Umut Çelik / Business World Global Yazı İşleri Müdürü
Olimpiyat açılışı diye televizyonun karşısına geçtik; sanatsal, sportif etkinlikler izlemeyi beklerken kötücül atmosferi olan, cinselliğin ön planda olduğu, inanç yergisi yapılan rahatsız edici şovlar izledik. Olimpiyat gibi kültürel birleştirici faaliyetler herhangi bir kimliğin propaganda aracı hâline getirilip ayrıştırmaya hizmet edemez.
Orası tam olarak evrensel değerlerin sahnesi olmalıydı, cinsel yönelimler bu değerlerden biri değil; fazla kişisel. Görünüşü bozulmuş absürt tipler modernliği değil sağlıksızlığı çağrıştırıyor. Deforme garip tipleri beğenmeyi entelektüellik sanmaya, aksini ifade edenleri gerici olarak yaftalamaya gerek yok.
Çünkü bu tören, ne kadar kötü olduğuna dair hem hristiyan hem müslümanların üzerinde uzlaşabildiği sayılı konulardan biri olmuştur.
Paris’in sanatın, politik akımların dünyaya yayıldığı yer olduğunu empoze ettiler.
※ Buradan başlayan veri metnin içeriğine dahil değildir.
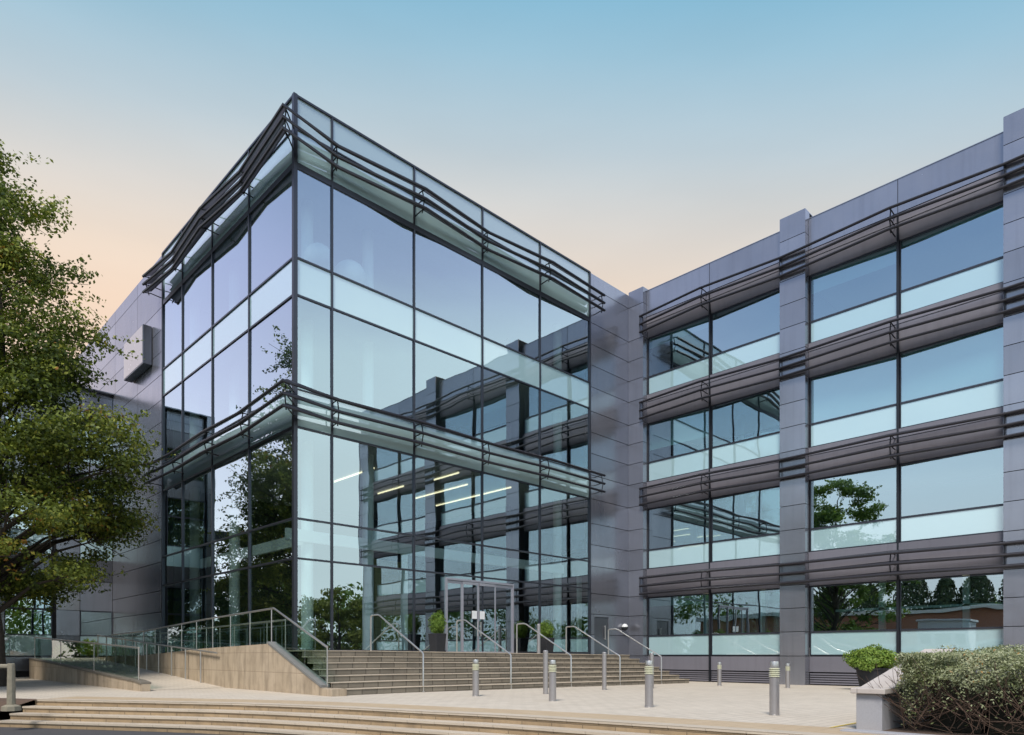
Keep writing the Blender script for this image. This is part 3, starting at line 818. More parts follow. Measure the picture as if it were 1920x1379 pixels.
for z in (RT - .2, RT - .6): m.box(cx[1], XA - .05, YL - .02, YL - .0, z, z + .02)
m.box(RX0 - 1.8, RX0, YL + .3, YL + .6, 8.2, 8.75); m.build('canopy_beam', M['clad_dark'], rw)

# sign box
m = MB(); ys0, ys1 = y_at(268, XA - .42), y_at(232, XA - .42)
m.box(XA - .42, XA - .02, ys0, ys1, 15.1, 16.98)
so = m.build('sign_box', M['clad_dark'], loc=(XA - .2, ys0, 15.1), bevel=.02)
tag(so, 'blank pale rectangular sign box mounted high on the grey side wall left of the glass', 'sign')
m = MB(); m.box(XA - .432, XA - .42, ys0 + .06, ys1 - .06, 15.16, 16.92); m.build('sign_face', mat_simple('sign_face', (0.50, 0.455, 0.44), 0.25, 0.3, .1), so)
# round wall lamp by the side door
xx = x_at(1168, YB)
m = MB(); m.lathe((xx, YB - .12, 2.55), [(0.02, -.17), (0.13, -.12), (.17, 0), (.165, .02)], 18)
wlp = m.build('wall_lamp', M['black'], loc=(xx, YB, 2.55), smooth=True); tag(wlp, 'small round black and white wall lamp beside the grey side door', 'wall lamp')
m = MB(); m.lathe((xx, YB - .12, 2.57), [(.165, 0), (.15, .08), (.08, .15), (.01, .17)], 18); m.box(xx - .04, xx + .04, YB - .1, YB, 2.5, 2.6); m.build('lamp_globe', M['white'], wlp, smooth=True)

# ------------------------------------------------------------------ ramps and stone walls
m = MB()
def ramp_z(Y): return min(max((Y - 24.0) * 0.06, 0), 0.98)
RY = [21, 24, 27, 30, 34, 38, 40.4]
m.strip([(9.7, y, ramp_z(y) + .006) for y in RY[1:]], [(7.1, y, ramp_z(y) + .006) for y in RY[1:]])
m.face([(7.1, 40.3, .98), (7.1, YL - .4, .98), (XA, YL - .4, .98), (XA, 40.3, .98)])
m.strip([(XA - .02, y, z) for y, z in ((20.2, PZ - .02), (YB, PZ), (40.3, .98))], [(9.95, y, z) for y, z in ((20.2, PZ - .02), (YB, PZ), (40.3, .98))])
m.f = [tuple(reversed(f)) if i < 5 else f for i, f in enumerate(m.f)]
tag(m.build('ramp_path', M['paver']), kind='structure')

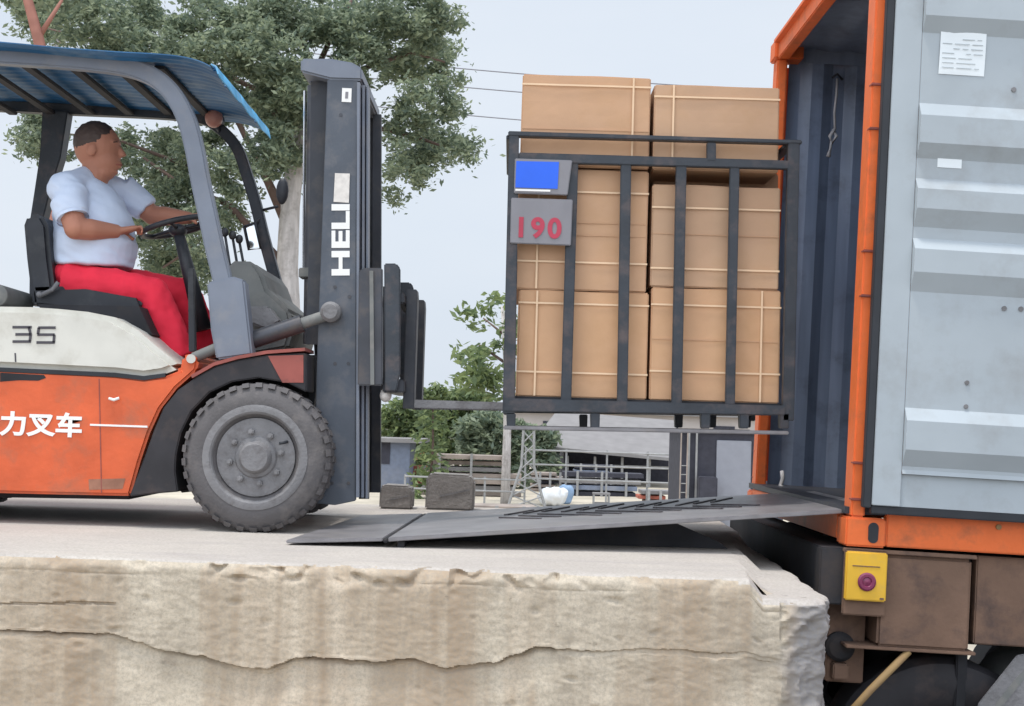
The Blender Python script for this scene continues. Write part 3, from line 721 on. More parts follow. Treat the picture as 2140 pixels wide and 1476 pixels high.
# squared digits, drawn as strokes
def squared(px0, px1, py0, py1, strokes, parent, name):
    mb = MB()
    for pts_ in strokes:
        P = [W(px0 + (px1-px0)*u, py1 + (py0-py1)*v, YN-0.015) for u, v in pts_]
        mb.ribbon([(p.x, p.z) for p in P], 0.0125, YN-0.0150, YN-0.0125)
    mb.build(name, M['char'], parent)
squared(26, 66, 684, 714, [[(0, 1), (1, 1)], [(0.85, 1), (0.95, 0.5), (0.9, 0)], [(0.15, 0.5), (0.95, 0.5)], [(0, 0), (0.95, 0)]], hood, 'digit_three')
squared(76, 116, 685, 716, [[(0.1, 1), (1, 1)], [(0.12, 1), (0.08, 0.55)], [(0.05, 0.53), (0.95, 0.53)], [(0.93, 0.53), (0.9, 0)], [(0, 0), (0.95, 0)]], hood, 'digit_five')
MB().pp([(30, 738), (33, 738), (34, 757), (31, 757)], YN-0.014, YN-0.011).build('scratch', M['char'], hood)
# floor plate and front cowl
MB().pp([(300, 775), (500, 775), (500, 785), (300, 790)], YN+0.28, YF-0.1).build('floor_plate', M['undercar'], fk)
MB().pp([(445, 575), (480, 545), (530, 546), (548, 572), (560, 605), (585, 628), (606, 650), (612, 690), (600, 730), (520, 744), (470, 735)], 6.98, 7.8).build('dashboard', M['dash'], fk, bevel=0.02)
MB().pp([(505, 640), (560, 640), (585, 672), (560, 690), (520, 676)], 6.86, 6.98).build('valve_block', M['rim'], fk, bevel=0.01)
lv = MB()
for k, (a, b) in enumerate(((470, 470), (486, 476), (500, 484))):
    lv.v = []; lv.f = []
    lv.tube([W(a+16, 590, 7.0+0.03*k), W(a, b+20, 7.0+0.03*k)], 0.007, 6).ell(W(a, b+16, 7.0+0.03*k), (0.02, 0.02, 0.024), 10, 7)
    lv.build('control_lever', M['black'], fk, smooth=True)
# fender arch
fp = [(640, 738), (560, 742), (500, 752), (450, 766), (410, 788), (372, 815), (342, 852), (322, 898), (302, 955), (270, 1038), (322, 1032), (372, 1028), (366, 985), (368, 950), (378, 905), (400, 860), (438, 820), (485, 798), (540, 790), (600, 800), (640, 820)]
MB().pp(fp, YN-0.03, YN+0.24).build('fender', M['fender'], fk, bevel=0.006)
MB().ribbon([(W(a, b, YN).x, W(a, b, YN).z) for a, b in ((404, 788), (450, 762), (500, 748), (560, 737), (640, 731))], 0.016, YN-0.04, YN+0.26).build('fender_edge', M['rustred'], fk)
MB().pp([(400, 785), (640, 742), (650, 1000), (380, 1030), (330, 960), (360, 850)], YN+0.262, YN+0.30).build('wheel_well', M['undercar'], fk)
MB().pp([(560, 744), (634, 742), (634, 800), (590, 800)], YN-0.034, YN-0.031).build('rusty_bracket', M['rustred'], fk)
MB().cyl(W(533, 957, 6.8), W(533, 957, 7.6), 0.12, 20)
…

Her şey Paris’ten başlar gibi bir şey duymuş ya da okumuştum bunu toplu bir paket haline sundular. Fransızlardaki aykırılık 70’lerdeki sinemasında da vardı, edebiyatında zaten hep vardı. Tam Fransız işi olmuş.
Türkiye gibi Orta Doğulu lümpen batıcıların çokça bulunduğu yerlerde batılıların her yaptığı işte bir keramet arayanlar az değil. Fransızlar bunların evine sıçsa bunlar medeniyet abidesi olarak vitrinlerine kaldırırlar.
Fransa’daki olimpiyat açılış töreni bir kez daha göstermiştir ki Avrupa gerçekten yozlaşmış sapkın bir topluluktur. Avrupa’ya yaranmayı bırakalım. Onlar mağribli kaçkınlarıyla birlikte kendi pislikerinde boğulsunlar.
Antik Yunan’da olimpiyatlar farklı cinsel tercihi olan ucubelerin toplanması amacıyla yapılmıyor, spor ve toplantı amacıyla yapılıyordu diye biliyorum. Hz. İsa’yı bile trans yapacaklarmış utanmasalar.
Netflix’in sahibi Paris 2024’ü izlerken evinde dört köşe olmuştur, binlerce cinsel temalı belgesel ve dizi yapacak malzeme çıktı.
2000 senelik olimpiyatların açılış töreni, insanlığın kapanış töreni olmuştur.